BEGIN INPUT RECORDS

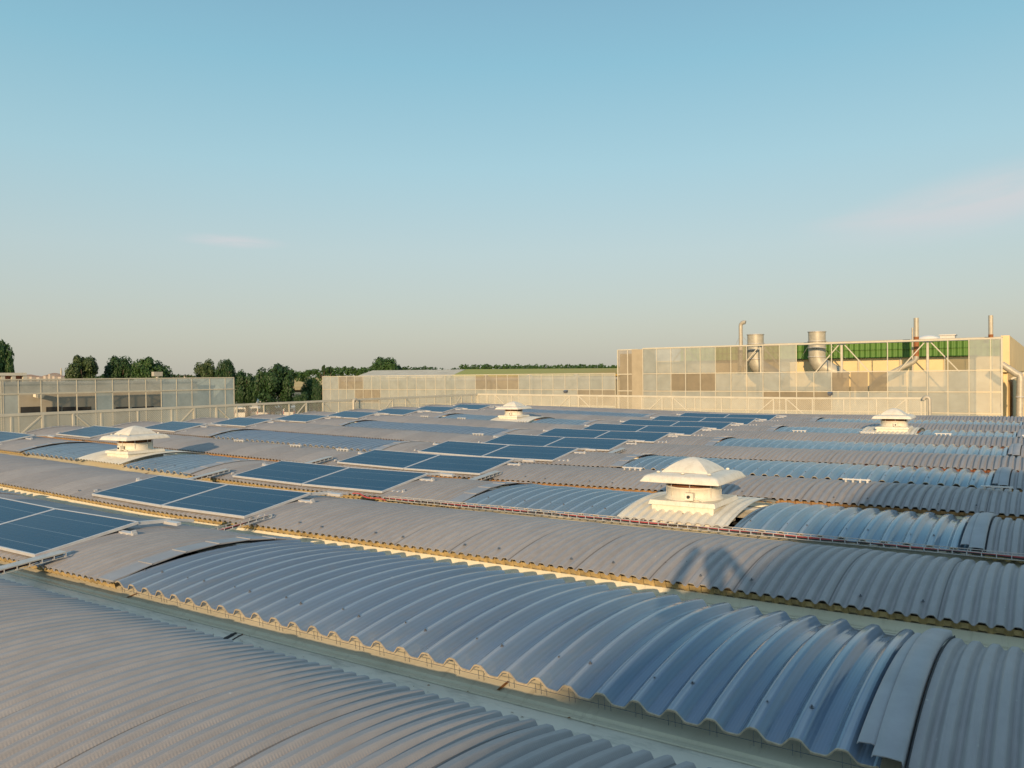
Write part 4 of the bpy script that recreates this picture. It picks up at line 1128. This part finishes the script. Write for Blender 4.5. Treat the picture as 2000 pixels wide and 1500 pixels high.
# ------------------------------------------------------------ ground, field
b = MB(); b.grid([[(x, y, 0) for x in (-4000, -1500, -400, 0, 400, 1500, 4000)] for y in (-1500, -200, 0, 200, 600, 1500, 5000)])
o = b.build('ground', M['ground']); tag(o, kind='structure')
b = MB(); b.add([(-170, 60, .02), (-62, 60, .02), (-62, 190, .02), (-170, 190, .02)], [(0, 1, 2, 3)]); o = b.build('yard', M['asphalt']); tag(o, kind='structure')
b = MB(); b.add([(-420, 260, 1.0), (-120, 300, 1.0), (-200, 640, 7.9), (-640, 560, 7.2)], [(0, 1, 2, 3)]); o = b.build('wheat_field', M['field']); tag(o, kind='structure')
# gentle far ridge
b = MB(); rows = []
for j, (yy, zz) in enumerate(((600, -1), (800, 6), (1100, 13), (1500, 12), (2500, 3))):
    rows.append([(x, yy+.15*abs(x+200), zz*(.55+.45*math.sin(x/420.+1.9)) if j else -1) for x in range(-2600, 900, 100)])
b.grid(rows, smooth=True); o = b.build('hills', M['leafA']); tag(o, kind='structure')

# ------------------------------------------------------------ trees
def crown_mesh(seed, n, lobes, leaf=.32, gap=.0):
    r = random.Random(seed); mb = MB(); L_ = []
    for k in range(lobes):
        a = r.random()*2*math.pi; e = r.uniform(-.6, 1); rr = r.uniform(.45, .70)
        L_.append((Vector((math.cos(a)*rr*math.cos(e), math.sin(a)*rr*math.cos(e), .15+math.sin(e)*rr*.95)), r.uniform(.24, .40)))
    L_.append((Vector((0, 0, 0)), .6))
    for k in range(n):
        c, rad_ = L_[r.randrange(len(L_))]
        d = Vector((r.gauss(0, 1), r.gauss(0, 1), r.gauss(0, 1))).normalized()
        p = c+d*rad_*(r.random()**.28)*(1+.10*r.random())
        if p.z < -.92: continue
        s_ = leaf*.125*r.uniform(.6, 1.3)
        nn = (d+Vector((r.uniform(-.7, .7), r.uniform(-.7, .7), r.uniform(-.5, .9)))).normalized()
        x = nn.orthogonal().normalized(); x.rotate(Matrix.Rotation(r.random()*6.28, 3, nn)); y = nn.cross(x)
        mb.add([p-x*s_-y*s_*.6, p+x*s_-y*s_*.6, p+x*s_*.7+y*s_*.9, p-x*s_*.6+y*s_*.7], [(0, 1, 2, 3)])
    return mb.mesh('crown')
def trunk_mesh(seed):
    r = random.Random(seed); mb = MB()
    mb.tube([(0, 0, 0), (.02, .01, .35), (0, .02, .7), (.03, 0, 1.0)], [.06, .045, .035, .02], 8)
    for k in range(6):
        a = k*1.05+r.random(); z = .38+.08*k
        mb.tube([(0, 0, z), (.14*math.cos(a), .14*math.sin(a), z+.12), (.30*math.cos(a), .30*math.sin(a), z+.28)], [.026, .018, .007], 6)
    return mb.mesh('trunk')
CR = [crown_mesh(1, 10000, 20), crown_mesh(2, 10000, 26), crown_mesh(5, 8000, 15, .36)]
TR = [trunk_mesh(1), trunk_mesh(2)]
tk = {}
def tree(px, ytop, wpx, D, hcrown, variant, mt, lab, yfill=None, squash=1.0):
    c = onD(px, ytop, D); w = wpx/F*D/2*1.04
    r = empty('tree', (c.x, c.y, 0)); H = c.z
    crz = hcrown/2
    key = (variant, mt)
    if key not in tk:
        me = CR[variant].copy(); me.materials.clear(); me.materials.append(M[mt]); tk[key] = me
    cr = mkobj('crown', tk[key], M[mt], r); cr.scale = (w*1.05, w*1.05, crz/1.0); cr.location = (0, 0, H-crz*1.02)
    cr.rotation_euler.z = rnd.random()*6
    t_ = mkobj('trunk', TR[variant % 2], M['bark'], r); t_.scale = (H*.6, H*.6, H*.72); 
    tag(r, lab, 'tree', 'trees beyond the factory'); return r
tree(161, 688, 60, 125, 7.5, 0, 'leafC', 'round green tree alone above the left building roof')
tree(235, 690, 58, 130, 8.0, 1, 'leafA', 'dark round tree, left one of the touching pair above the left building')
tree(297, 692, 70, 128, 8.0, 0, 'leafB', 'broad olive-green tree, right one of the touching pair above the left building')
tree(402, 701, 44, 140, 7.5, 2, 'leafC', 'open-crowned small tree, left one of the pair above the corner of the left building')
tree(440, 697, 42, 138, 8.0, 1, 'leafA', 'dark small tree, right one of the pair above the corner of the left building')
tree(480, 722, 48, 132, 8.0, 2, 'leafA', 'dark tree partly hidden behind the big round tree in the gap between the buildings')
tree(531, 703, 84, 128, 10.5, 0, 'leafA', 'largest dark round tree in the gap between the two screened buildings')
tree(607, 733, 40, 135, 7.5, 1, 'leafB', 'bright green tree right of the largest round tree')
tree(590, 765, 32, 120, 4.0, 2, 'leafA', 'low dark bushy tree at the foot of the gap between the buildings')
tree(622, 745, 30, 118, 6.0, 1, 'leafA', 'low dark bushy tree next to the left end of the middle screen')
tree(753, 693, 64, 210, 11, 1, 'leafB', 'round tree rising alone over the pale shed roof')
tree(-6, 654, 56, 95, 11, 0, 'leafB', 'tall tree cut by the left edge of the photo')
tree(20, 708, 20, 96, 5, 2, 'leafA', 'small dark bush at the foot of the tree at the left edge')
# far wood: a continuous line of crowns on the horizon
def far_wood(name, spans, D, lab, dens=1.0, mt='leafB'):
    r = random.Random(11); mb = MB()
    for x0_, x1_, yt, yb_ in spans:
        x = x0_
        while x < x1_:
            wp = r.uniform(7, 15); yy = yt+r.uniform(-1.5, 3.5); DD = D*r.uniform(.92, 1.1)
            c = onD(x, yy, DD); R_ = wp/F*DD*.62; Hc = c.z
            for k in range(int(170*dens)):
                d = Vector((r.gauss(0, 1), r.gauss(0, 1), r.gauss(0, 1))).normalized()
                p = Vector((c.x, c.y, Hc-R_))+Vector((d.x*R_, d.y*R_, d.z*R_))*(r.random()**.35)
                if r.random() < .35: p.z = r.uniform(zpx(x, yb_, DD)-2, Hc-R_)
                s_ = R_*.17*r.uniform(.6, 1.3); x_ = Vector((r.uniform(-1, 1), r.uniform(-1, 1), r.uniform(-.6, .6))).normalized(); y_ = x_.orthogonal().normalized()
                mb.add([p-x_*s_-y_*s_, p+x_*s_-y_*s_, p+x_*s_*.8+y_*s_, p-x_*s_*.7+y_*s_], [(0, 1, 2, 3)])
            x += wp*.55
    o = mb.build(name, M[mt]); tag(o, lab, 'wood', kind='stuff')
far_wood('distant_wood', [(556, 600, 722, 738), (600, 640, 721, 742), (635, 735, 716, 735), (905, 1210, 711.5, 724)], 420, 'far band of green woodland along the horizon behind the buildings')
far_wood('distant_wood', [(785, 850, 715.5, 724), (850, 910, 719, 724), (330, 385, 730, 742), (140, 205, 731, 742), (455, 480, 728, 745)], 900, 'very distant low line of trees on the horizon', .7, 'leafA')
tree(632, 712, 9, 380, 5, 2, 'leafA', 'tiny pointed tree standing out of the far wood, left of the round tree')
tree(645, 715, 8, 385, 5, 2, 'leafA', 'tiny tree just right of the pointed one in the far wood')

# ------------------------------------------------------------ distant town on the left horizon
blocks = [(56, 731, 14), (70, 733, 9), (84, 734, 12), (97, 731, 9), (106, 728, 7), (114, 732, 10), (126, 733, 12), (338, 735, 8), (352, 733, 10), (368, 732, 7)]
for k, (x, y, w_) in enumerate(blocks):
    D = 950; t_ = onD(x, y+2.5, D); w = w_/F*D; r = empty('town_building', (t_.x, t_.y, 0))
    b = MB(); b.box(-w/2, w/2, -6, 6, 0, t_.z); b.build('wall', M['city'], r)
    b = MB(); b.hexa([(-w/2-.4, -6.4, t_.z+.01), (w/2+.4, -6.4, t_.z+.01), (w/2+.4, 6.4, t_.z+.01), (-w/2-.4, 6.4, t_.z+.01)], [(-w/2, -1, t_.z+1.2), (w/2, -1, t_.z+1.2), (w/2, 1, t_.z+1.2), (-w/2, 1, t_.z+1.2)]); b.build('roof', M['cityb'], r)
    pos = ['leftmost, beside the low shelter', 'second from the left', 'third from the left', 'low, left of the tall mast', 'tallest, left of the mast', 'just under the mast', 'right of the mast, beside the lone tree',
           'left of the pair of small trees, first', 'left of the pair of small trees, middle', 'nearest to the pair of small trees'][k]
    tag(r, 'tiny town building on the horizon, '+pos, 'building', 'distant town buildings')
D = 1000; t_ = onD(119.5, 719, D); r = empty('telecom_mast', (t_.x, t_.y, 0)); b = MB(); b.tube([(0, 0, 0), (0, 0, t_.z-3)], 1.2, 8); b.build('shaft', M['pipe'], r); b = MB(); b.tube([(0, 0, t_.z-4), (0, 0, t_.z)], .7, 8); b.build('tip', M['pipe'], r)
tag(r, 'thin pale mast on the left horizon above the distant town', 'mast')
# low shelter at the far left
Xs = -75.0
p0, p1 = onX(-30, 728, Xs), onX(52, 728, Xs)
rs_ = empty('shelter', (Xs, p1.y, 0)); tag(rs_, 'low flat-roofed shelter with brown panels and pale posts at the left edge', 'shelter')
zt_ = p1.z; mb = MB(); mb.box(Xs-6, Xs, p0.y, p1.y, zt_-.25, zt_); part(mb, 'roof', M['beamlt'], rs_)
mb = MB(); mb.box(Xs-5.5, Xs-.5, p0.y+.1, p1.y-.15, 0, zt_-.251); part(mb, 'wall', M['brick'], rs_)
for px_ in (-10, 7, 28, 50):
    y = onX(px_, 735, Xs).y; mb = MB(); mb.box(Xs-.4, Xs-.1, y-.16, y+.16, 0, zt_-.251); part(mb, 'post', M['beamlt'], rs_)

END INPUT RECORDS
BEGIN INPUT RECORDS

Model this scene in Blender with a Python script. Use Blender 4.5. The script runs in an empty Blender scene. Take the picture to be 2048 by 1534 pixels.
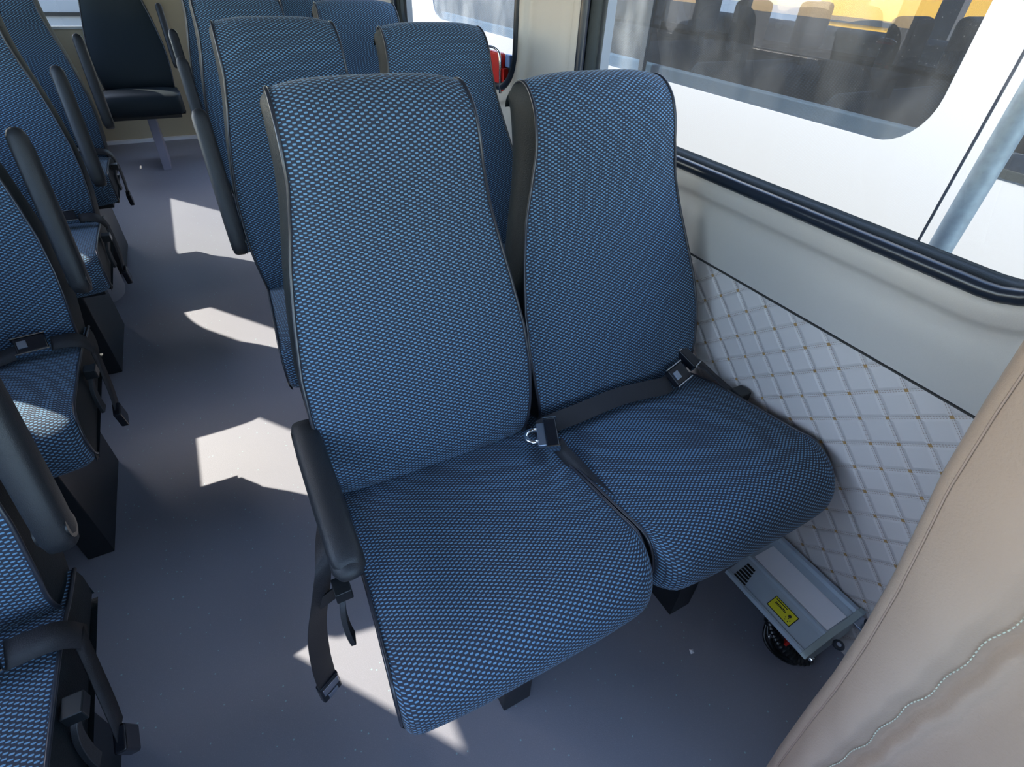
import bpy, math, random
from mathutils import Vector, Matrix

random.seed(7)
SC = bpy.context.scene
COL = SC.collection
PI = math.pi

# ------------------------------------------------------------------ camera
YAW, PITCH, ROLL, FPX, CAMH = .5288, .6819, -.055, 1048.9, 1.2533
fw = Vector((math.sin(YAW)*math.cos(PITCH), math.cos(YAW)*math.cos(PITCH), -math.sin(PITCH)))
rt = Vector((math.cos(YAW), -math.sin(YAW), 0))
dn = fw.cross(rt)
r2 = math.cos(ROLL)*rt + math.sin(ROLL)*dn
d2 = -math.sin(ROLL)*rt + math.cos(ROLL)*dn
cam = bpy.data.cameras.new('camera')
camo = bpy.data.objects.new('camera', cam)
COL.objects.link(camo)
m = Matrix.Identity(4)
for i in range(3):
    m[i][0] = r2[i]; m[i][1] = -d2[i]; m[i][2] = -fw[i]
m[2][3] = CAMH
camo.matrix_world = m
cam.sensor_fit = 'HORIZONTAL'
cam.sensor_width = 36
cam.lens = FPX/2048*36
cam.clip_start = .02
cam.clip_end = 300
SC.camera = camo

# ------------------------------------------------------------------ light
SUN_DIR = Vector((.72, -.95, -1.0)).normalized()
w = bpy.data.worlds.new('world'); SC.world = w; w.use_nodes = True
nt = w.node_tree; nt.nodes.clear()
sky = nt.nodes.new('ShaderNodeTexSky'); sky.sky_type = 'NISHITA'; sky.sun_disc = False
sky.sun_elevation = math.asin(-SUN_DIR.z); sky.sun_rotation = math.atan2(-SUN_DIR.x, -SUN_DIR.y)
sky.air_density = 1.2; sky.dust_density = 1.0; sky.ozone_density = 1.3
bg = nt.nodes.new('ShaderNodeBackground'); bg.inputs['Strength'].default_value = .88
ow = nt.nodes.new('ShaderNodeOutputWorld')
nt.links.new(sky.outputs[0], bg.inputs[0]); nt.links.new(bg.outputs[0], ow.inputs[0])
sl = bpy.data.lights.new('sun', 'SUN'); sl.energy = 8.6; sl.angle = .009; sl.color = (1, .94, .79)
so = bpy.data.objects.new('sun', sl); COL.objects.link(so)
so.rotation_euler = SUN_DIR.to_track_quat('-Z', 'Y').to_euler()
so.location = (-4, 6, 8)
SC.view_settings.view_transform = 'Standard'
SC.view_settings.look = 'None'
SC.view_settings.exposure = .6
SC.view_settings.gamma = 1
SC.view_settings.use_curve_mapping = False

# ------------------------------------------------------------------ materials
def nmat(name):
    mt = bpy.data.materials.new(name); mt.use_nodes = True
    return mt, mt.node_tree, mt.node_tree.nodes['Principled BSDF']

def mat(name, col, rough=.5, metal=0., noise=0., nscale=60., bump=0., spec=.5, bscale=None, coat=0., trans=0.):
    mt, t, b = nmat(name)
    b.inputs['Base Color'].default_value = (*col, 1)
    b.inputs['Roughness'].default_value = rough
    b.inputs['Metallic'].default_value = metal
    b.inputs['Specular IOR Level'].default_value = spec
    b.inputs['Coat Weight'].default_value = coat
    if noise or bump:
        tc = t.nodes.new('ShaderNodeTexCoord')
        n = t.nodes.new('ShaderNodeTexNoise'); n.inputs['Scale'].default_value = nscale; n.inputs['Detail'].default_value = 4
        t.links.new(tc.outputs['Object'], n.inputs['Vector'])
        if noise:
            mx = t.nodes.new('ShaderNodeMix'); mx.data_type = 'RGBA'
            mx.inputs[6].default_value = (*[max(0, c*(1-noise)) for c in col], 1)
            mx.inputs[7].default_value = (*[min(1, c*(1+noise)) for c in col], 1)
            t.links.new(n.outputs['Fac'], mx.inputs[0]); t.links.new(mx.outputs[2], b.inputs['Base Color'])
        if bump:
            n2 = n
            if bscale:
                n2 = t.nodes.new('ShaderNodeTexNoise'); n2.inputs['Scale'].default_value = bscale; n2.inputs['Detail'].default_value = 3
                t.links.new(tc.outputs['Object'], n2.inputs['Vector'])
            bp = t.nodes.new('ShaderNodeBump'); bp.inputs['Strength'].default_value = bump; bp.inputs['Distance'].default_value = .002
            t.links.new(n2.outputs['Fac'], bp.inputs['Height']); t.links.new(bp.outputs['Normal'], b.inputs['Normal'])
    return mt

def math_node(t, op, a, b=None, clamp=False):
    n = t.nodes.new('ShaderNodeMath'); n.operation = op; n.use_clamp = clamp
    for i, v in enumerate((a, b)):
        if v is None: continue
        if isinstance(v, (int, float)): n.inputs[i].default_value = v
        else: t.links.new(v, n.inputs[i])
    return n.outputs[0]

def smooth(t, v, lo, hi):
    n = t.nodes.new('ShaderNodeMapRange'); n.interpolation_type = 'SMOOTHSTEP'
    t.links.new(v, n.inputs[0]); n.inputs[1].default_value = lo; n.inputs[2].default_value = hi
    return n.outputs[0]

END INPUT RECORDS

WORK TO DO:
Above are the records; from them, give again exactly the lines from the one containing "Write part 4" through the one containing "b.grid(rows, smooth=True); o", both included.

SOLUTION FOR THIS TASK:
Write part 4 of the bpy script that recreates this picture. It picks up at line 1128. This part finishes the script. Write for Blender 4.5. Treat the picture as 2000 pixels wide and 1500 pixels high.
# ------------------------------------------------------------ ground, field
b = MB(); b.grid([[(x, y, 0) for x in (-4000, -1500, -400, 0, 400, 1500, 4000)] for y in (-1500, -200, 0, 200, 600, 1500, 5000)])
o = b.build('ground', M['ground']); tag(o, kind='structure')
b = MB(); b.add([(-170, 60, .02), (-62, 60, .02), (-62, 190, .02), (-170, 190, .02)], [(0, 1, 2, 3)]); o = b.build('yard', M['asphalt']); tag(o, kind='structure')
b = MB(); b.add([(-420, 260, 1.0), (-120, 300, 1.0), (-200, 640, 7.9), (-640, 560, 7.2)], [(0, 1, 2, 3)]); o = b.build('wheat_field', M['field']); tag(o, kind='structure')
# gentle far ridge
b = MB(); rows = []
for j, (yy, zz) in enumerate(((600, -1), (800, 6), (1100, 13), (1500, 12), (2500, 3))):
    rows.append([(x, yy+.15*abs(x+200), zz*(.55+.45*math.sin(x/420.+1.9)) if j else -1) for x in range(-2600, 900, 100)])
b.grid(rows, smooth=True); o = b.build('hills', M['leafA']); tag(o, kind='structure')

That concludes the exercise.